Sadanand K. Bakre,Way to Cherry Chase, Maryland, Late 1960, oil on paper laid on canvas.

Independent imagery

Sadanand K. Bakre,Untitled, oil on canvas, 38 1/2 x 30 3/8".

Art for Art's Sake was a life philosophy for Bakre

Son-et-Lumiere Art Gallery described the association with the artist as "....forged ahead fearlessly with total freedom from the restrictions of set styles and traditions of realism". His return from London resulted in him keeping a low profile. Meeting people was a higher priority, he believed and he stayed firm in his principals. When a german collector wished to buy some of his old works, he quoted "I never painted for money, but for the love of it".

Sadanand K. Bakre, Untitled(Landscape), 1960, oil on masonite board, 23 7/8 x 23 7/8".
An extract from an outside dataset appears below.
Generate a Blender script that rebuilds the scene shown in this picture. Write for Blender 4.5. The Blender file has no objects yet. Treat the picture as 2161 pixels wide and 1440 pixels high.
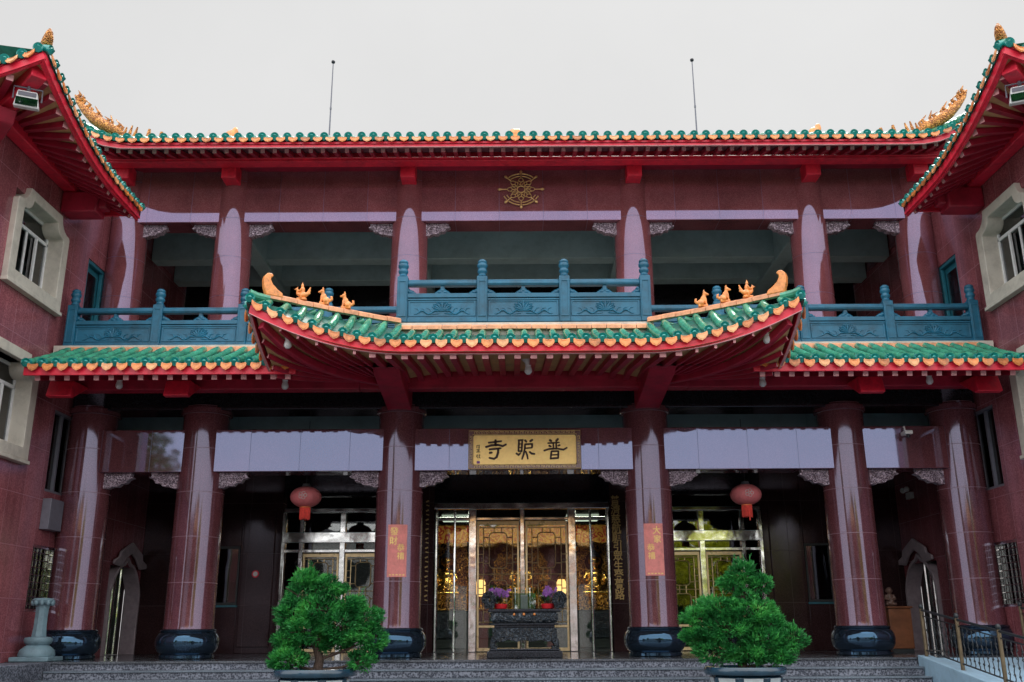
import bpy, math, random
from mathutils import Vector, Matrix, noise as mnoise
random.seed(7)
PI = math.pi
R = math.radians
scene = bpy.context.scene
C = scene.collection

# ------------------------------------------------------------------ materials
def nodes(name):
    m = bpy.data.materials.new(name); m.use_nodes = True
    nt = m.node_tree; nt.nodes.clear()
    out = nt.nodes.new('ShaderNodeOutputMaterial')
    return m, nt, out

def N(nt, t, **kw):
    n = nt.nodes.new(t)
    for k, v in kw.items():
        if k in n.inputs.keys(): n.inputs[k].default_value = v
        else: setattr(n, k, v)
    return n

def L(nt, a, b): nt.links.new(a, b)

def mathn(nt, op, a, b=None, c=None):
    n = nt.nodes.new('ShaderNodeMath'); n.operation = op
    for i, v in enumerate((a, b, c)):
        if v is None: continue
        if isinstance(v, (int, float)): n.inputs[i].default_value = v
        else: L(nt, v, n.inputs[i])
    return n.outputs[0]

def mix(nt, fac, a, b, mode='MIX'):
    n = nt.nodes.new('ShaderNodeMix'); n.data_type = 'RGBA'; n.blend_type = mode
    for i, v in ((0, fac), (6, a), (7, b)):
        if isinstance(v, (int, float)): n.inputs[i].default_value = v
        elif isinstance(v, (tuple, list)): n.inputs[i].default_value = (*v[:3], 1)
        else: L(nt, v, n.inputs[i])
    return n.outputs[2]

def texco(nt, world=False):
    if world:
        return nt.nodes.new('ShaderNodeNewGeometry').outputs['Position']
    return nt.nodes.new('ShaderNodeTexCoord').outputs['Object']

def noise(nt, vec, scale, detail=3, rough=.55):
    n = N(nt, 'ShaderNodeTexNoise', Scale=scale, Detail=detail, Roughness=rough)
    L(nt, vec, n.inputs['Vector'])
    return n.outputs['Fac']

def ramp(nt, fac, stops):
    n = nt.nodes.new('ShaderNodeValToRGB')
    e = n.color_ramp.elements
    while len(e) < len(stops): e.new(.5)
    for el, (p, c) in zip(e, stops):
        el.position = p; el.color = (*c, 1) if len(c) == 3 else c
    L(nt, fac, n.inputs[0])
    return n.outputs[0]

def sc(c, k): return tuple(x * k for x in c)

def principled(nt, out, base, rough=.5, metal=0., ior=1.5, tint=None, coat=0., bump=None, bump_d=.01, bump_s=.4):
    p = nt.nodes.new('ShaderNodeBsdfPrincipled')
    for key, v in (('Base Color', base), ('Roughness', rough), ('Metallic', metal), ('IOR', ior), ('Coat Weight', coat)):
        if isinstance(v, (int, float)): p.inputs[key].default_value = v
        elif isinstance(v, (tuple, list)): p.inputs[key].default_value = (*v[:3], 1)
        else: L(nt, v, p.inputs[key])
    if tint: p.inputs['Specular Tint'].default_value = (*tint, 1)
    if bump is not None:
        b = N(nt, 'ShaderNodeBump', Strength=bump_s, Distance=bump_d)
        L(nt, bump, b.inputs['Height']); L(nt, b.outputs[0], p.inputs['Normal'])
    L(nt, p.outputs[0], out.inputs[0])
    return p

def mat_paint(name, col, rough=.5, var=.18, scale=3., fine=40., metal=0., ior=1.5, tint=None, bump_s=.25, bump_d=.006, dirt=.25, coat=0.):
    """painted / glazed / cast surfaces: broad tone drift, fine grain and a little grime"""
    m, nt, out = nodes(name)
    v = texco(nt, True)
    a = noise(nt, v, scale, 4); b = noise(nt, v, fine, 2)
    c1 = ramp(nt, a, [(.25, sc(col, 1 - var)), (.5, col), (.78, sc(col, 1 + var))])
    g = noise(nt, v, scale * 2.3 + .7, 6, .7)
    gm = ramp(nt, g, [(.45, (1, 1, 1)), (.75, (1 - dirt,) * 3)])
    c2 = mix(nt, 1., c1, gm, 'MULTIPLY')
    rr = mathn(nt, 'MULTIPLY_ADD', a, .25, max(rough - .12, .02))
    principled(nt, out, c2, rr, metal, ior, tint, coat, b, bump_d, bump_s)
    return m

def mat_granite(name, cols, rough=.12, ior=1.75, tint=(.86, .82, 1.), joints=None, joint_col=(.3, .2, .22), grain=55., wave=.0, streak=False):
    """polished speckled granite; joints = ('ring', pitch, phase) or ('wall', axis, w, h, ox, oz)"""
    m, nt, out = nodes(name)
    v = texco(nt, joints is None or joints[0] == 'wall')
    vor = N(nt, 'ShaderNodeTexVoronoi', Scale=grain); L(nt, v, vor.inputs['Vector'])
    n1 = noise(nt, v, grain * .6, 3, .7)
    n2 = noise(nt, v, 1.1, 4)
    s = mathn(nt, 'ADD', mathn(nt, 'MULTIPLY', vor.outputs['Distance'], .7), mathn(nt, 'MULTIPLY', n1, .5))
    col = ramp(nt, s, [(.3, cols[0]), (.52, cols[1]), (.75, cols[2])])
    big = ramp(nt, n2, [(.3, (.74,) * 3), (.7, (1.2,) * 3)])
    col = mix(nt, 1., col, big, 'MULTIPLY')
    h = noise(nt, v, .9, 1)
    rg = mathn(nt, 'MULTIPLY_ADD', noise(nt, v, 2.2, 3), .12, rough - .06)
    if joints:
        sep = nt.nodes.new('ShaderNodeSeparateXYZ'); L(nt, v, sep.inputs[0])
        def line(src, pitch, phase, w):
            f = mathn(nt, 'FRACT', mathn(nt, 'DIVIDE', mathn(nt, 'ADD', src, 100 * pitch - phase), pitch))
            d = mathn(nt, 'ABSOLUTE', mathn(nt, 'SUBTRACT', f, .5))
            return mathn(nt, 'GREATER_THAN', d, .5 - w / pitch)
        if joints[0] == 'ring':
            f = line(sep.outputs['Z'], joints[1], joints[2], .007)
            ang = mathn(nt, 'ARCTAN2', sep.outputs['X'], sep.outputs['Y'])
            f = mathn(nt, 'MAXIMUM', f, mathn(nt, 'MULTIPLY', line(ang, PI / 2, .95, .006), .45))
        else:
            ax = 'X' if joints[1] == 'x' else 'Y'
            f = mathn(nt, 'MAXIMUM', line(sep.outputs['Z'], joints[3], joints[5], .006),
                      line(sep.outputs[ax], joints[2], joints[4], .005))
            # slabs differ a little in tone
            fl = nt.nodes.new('ShaderNodeCombineXYZ')
            L(nt, mathn(nt, 'FLOOR', mathn(nt, 'DIVIDE', mathn(nt, 'SUBTRACT', sep.outputs[ax], joints[4]), joints[2])), fl.inputs[0])
            L(nt, mathn(nt, 'FLOOR', mathn(nt, 'DIVIDE', mathn(nt, 'SUBTRACT', sep.outputs['Z'], joints[5]), joints[3])), fl.inputs[1])
            wn = nt.nodes.new('ShaderNodeTexWhiteNoise'); L(nt, fl.outputs[0], wn.inputs['Vector'])
            tone = ramp(nt, wn.outputs['Value'], [(0, (.86,) * 3), (1, (1.14,) * 3)])
            col = mix(nt, 1., col, tone, 'MULTIPLY')
            h = mathn(nt, 'ADD', h, mathn(nt, 'MULTIPLY', wn.outputs['Value'], .0))
        if streak:     # faint rain runs down the slabs
            mp = nt.nodes.new('ShaderNodeMapping'); mp.inputs['Scale'].default_value = (5., 5., .22); L(nt, v, mp.inputs['Vector'])
            stn = ramp(nt, noise(nt, mp.outputs[0], 1.6, 4, .65), [(.40, (.84, .83, .83)), (.6, (1.04,) * 3)])
            col = mix(nt, .8, col, mix(nt, 1., col, stn, 'MULTIPLY'))
        col = mix(nt, mathn(nt, 'MULTIPLY', f, .5 if streak else .75), col, joint_col)
        rg = mathn(nt, 'MULTIPLY_ADD', f, .3, rg)
    principled(nt, out, col, rg, 0, ior, tint, 0, h if wave else None, wave, .5)
    return m

def mat_glass(name, tint=(.55, .62, .6), boost=.1, rough=.02):
    m, nt, out = nodes(name)
    tr = N(nt, 'ShaderNodeBsdfTransparent'); tr.inputs[0].default_value = (*tint, 1)
    gl = N(nt, 'ShaderNodeBsdfGlossy', Roughness=rough)
    fr = N(nt, 'ShaderNodeFresnel', IOR=1.5)
    v = texco(nt, True)
    b = N(nt, 'ShaderNodeBump', Strength=.15, Distance=.02); L(nt, noise(nt, v, 1.3, 1), b.inputs['Height'])
    L(nt, b.outputs[0], gl.inputs['Normal'])
    ms = nt.nodes.new('ShaderNodeMixShader')
    L(nt, mathn(nt, 'ADD', fr.outputs[0], boost), ms.inputs[0]); L(nt, tr.outputs[0], ms.inputs[1]); L(nt, gl.outputs[0], ms.inputs[2])
    L(nt, ms.outputs[0], out.inputs[0])
    return m

def mat_emit(name, col, s):
    m, nt, out = nodes(name)
    e = N(nt, 'ShaderNodeEmission', Strength=s); e.inputs[0].default_value = (*col, 1)
    L(nt, e.outputs[0], out.inputs[0]); return m

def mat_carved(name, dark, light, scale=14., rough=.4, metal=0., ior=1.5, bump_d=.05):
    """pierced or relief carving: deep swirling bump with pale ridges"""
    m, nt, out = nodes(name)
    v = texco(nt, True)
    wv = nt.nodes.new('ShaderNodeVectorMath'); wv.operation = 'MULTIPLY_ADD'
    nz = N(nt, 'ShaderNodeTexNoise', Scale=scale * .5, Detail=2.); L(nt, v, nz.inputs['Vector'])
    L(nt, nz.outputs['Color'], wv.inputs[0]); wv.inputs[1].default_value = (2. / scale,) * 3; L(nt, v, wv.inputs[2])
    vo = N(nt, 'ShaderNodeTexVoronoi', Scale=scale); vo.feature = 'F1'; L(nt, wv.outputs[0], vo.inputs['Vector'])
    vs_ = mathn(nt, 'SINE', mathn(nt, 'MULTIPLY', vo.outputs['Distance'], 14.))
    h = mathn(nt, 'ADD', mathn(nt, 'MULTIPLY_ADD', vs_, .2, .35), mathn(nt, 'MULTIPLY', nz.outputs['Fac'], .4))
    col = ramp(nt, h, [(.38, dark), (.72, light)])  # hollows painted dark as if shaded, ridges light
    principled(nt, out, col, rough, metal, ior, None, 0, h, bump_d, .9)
    return m

def mat_leaf(name, dark, mid, light):
    m, nt, out = nodes(name)
    v = texco(nt, True)
    n1 = noise(nt, v, 3.5, 2); n2 = noise(nt, v, 30, 2)
    s = mathn(nt, 'ADD', mathn(nt, 'MULTIPLY', n1, .6), mathn(nt, 'MULTIPLY', n2, .4))
    col = ramp(nt, s, [(.34, dark), (.48, mid), (.63, light), (.72, (light[0] * 2.2, light[1] * .85, light[2]))])
    p = principled(nt, out, col, .5, 0, 1.4)
    tl = nt.nodes.new('ShaderNodeBsdfTranslucent'); L(nt, col, tl.inputs[0])
    ms = N(nt, 'ShaderNodeMixShader'); ms.inputs[0].default_value = .25
    L(nt, p.outputs[0], ms.inputs[1]); L(nt, tl.outputs[0], ms.inputs[2]); L(nt, ms.outputs[0], out.inputs[0])
    return m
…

Modern Metal shaped by emotion and experience was Bakre's niche

In the beginning, Bakre’s artworks veered towards modernism. Gradually he created his own language and produced works which were refined, accurate and aesthetically appealing from all angles. It seems his works carved a path for him in his career. His journey and the works he created are based on his emotional experiences. Being one of the founder members of the Bombay Progressive Artists, he never achieved commercial success the way co-founders - ( Hussain, Gade, Ara, Raza and Souza) achieved. But the group acted as a catalyst for projecting his talent and allowed him to earn enough money to travel to England. He had four solo exhibitions at the Tradwell Gallery between 1969-1975. Amongst the busts that he sculpted are those of the critic Rudi von Leyden, Sir Cowasji Jehangir, founder of the Jehangir Art Gallery, and one of K.H Ara.

Sadanand K. Bakre, Untitled, metal, 40 3/16 x 61 x 4 1/2".